La flop 5 dei calciatori della 9ª giornata di Serie A
È una flop 5 piena di giocatori di fantasia quella della nona giornata. Stelle di varia grandezza e leader tecnici delle rispettive squadre finiscono nell’occhio del ciclone proprio per l’incapacità di trascinare i compagni in partite dal vario grado di difficoltà. È proprio vero che quando non si accende la luce sulla trequarti o poco più avanti, le differenze di valori tecnici con avversari anche inferiori sul piano tecnico si appiattiscono. E se poi, in qualche caso, ci si mettono pure i portieri i risultati sorprendenti sono dietro l’angolo...
1. Paulo Dybala (Juventus)
Di buono c’è solo che gioca per 90 minuti, ma si tratta di una licenza concessa da Pirlo, anche a causa delle poche alternative in attacco. Del resto, tra la Joya e Chiesa c’era l’imbarazzo della scelta per capire chi sostituire. Dal punto di vista della condizione si notano timidi segnali di miglioramento, ma il resto è da dimenticare, dall’incapacità di prendere per mano la squadra nel primo e soprattutto nel secondo tempo agli errori ripetuti sottoporta e in momenti determinanti della partita, in particolare nel finale. Il tunnel non è ancora stato percorso per intero.
2. Antonio Mirante (Roma)
Dopo aver strappato il posto a Pau Lopez aveva dichiarato tutta la propria sorpresa e di dover sempre dimostrare. Nel “derby” contro il Napoli, però, l’ex juventino, stabiese doc, stecca di brutto. Grave l’errore di posizionamento sulla punizione di Insigne, è goffo anche sul terzo gol che chiude definitivamente la partita. In mezzo fa anche cose buone, come la parata su Mertens, ma vista la nullità di serata della squadra in attacco gli errori sono esiziali.
3. Luis Alberto (Lazio)
Se dopo un lungo infortunio capita di giocare molto bene la prima partita e di subire un calo in quelle successive, lo spagnolo va incontro al medesimo destino dopo il polverone sollevato dalle sue critiche sull’aereo della squadra. Bene a Cagliari e in Champions, male male contro l’Udinese, nella partita dove forse sarebbe servito di più il suo talento contro un avversario così ostico. Invece sembra svogliato e non riesce a far girare né il pallone, né i compagni attraverso le sue proverbiali verticalizzazioni. Fa troppo poco per liberarsi dalla morsa degli avversari per pensare che non abbia risentito delle ultime polemiche.

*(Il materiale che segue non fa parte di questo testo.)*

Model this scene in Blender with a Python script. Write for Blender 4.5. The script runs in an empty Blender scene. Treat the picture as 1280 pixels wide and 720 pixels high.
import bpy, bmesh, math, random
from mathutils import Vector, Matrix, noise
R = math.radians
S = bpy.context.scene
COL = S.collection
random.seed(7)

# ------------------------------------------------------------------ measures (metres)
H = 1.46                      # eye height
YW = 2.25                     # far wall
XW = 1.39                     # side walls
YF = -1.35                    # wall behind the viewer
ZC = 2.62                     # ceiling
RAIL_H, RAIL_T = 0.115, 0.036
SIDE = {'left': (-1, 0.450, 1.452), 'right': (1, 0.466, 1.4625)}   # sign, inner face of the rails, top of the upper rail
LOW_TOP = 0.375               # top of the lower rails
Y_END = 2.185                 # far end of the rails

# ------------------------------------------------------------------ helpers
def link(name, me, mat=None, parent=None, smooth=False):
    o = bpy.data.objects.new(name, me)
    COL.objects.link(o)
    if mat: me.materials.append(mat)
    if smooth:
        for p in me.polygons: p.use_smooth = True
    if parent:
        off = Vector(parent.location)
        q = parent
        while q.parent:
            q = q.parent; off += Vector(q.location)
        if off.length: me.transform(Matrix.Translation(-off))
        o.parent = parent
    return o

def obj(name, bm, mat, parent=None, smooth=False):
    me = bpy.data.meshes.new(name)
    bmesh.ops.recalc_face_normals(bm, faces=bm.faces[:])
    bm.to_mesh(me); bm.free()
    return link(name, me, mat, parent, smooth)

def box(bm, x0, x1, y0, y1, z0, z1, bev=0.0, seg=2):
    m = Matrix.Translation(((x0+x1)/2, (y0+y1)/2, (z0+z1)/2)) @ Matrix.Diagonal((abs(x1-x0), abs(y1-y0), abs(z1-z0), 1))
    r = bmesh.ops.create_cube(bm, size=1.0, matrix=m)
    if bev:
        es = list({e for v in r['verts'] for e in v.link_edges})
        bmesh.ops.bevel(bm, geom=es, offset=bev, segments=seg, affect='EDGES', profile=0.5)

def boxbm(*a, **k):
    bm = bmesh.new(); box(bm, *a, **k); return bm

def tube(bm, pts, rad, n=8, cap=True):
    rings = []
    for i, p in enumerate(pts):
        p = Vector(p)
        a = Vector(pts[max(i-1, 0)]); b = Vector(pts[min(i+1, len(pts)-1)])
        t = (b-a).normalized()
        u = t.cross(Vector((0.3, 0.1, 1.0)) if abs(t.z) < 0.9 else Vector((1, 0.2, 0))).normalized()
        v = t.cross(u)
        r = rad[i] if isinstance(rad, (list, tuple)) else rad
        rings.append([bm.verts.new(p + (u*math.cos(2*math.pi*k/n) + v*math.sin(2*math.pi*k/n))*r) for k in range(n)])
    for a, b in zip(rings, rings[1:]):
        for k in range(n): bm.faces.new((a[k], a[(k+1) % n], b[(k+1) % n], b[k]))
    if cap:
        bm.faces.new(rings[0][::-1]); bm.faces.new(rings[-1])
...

4. Franck Ribery (Fiorentina)
Le “nominations” per individuare il peggiore della Viola a San Siro erano tante. Da Pulgar a Castrovilli, fino allo stesso Prandelli. I viola sembrano avviarsi ad un’altra stagione di sofferenza nonostante il cambio in panchina e la colpa non è solo dell’assenza di un bomber. La prova del francese contro il Milan può essere presa ad esempio. Poco più di un anno fa incantò proprio sul campo dei rossoneri, ora l’ex Bayern sbaglia tutto, non solo due occasioni facili facili. Sembra il primo a non credere (più) nel progetto, ma senza la sua classe il campionato rischia di prendere una brutta piega.
5. Josip Ilicic (Atalanta)
I blackout della Dea in campionato ormai non si contano più. Ok, l’allievo Juric ha dimostrato di sapere bene come affondare il maestro Gasperini, ma oltre a un evidente calo generale d’intensità i nerazzurri stanno mancando nei giocatori più rappresentativi. Contro l’Hellas vanno male un po’ tutti, da uno Zapata scarico fino, soprattutto, allo sloveno. La rondine di Anfield non fa primavera, l’ex Fiorentina è ancora lontano dagli standard migliori, sia in fase di finalizzazione che in quella di rifinitura, dove si intestardisce troppo spesso nel cercare le giocate più difficili, oltre che prevedibili.
6. Allenatore: Andrea Pirlo (Juventus)
Il secondo pareggio su tre sfide contro le neopromosse lo condanna per la scelta di rinunciare a Cristiano Ronaldo, che scelta non sembra essere stata visto che è stato tutto concordato con il diretto interessato. I problemi, tuttavia, al netto degli infortuni, sembrano essere altri, a partire dalla mancanza di un gioco riconoscibile, dalla scelta del modulo di gioco e soprattutto l’assenza di cattiveria agonistica e di concentrazione. Subito il solito gol allo scadere del primo tempo i bianconeri si appiattiscono nella ripresa, invece che ruggire. Dura la vita dell’allenatore, pur se predestinato.